Zwei, drei, viele Achtundsechziger

Der Rainer in der Kommune, dem Rudi seine Reden, das alles hat man inzwischen bis obenhin. »68« als bundesrepublikanische Nabelschau rund um die immer gleichen Ex-Protestler, davon ist nun hinreichend erzählt worden, sogar Götz Alys »Waren-alles-Nazis«-These haben wir kurz belächelt.

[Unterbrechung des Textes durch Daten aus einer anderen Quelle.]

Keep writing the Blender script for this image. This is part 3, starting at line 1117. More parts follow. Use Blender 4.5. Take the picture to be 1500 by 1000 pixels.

Bei dieser kam aber auch die Frage auf: wenn der SDS also so eine Art Fortführung der Gestapo unter anderem Namen war, wie erklärt sich dann »68« als weltweites Phänomen, das auch eine Rolle in Ländern spielte, in denen man nicht auf so einen vorbildlich durchgesetzten Faschismus aufbauen konnte?
Eine Art Gegen-Aly ist der deutsche Historiker Norbert Frei mit seinem Werk »1968«, in dem »Jugendrevolte und globaler Protest« untersucht wird. Endlich einmal nicht nur Rainer und Rudi, sondern auch Provos, Swinging London, The Weatherman und sogar Jimi Hendrix. Doch anstatt internationale Ereignisse vom Vietnam-Krieg bis hin zum Prager Frühling miteinander in Bezug zu setzen, stellt Frei die Achtundsechziger-Bewegungen der einzelnen Länder blockartig nebeneinander und bläst zu einer Art Weltmeisterschaft in Sachen Protest. Die Ergebnisse lauten: Die Holländer, blieben unter ihren Möglichkeiten, Kiffer halt. Die Engländer haben gar nicht so richtig mitgemacht, hatten aber den Pop. Die Deutschen waren letztlich auch nicht so schlecht dabei. Und damit zurück ins EM-Studio.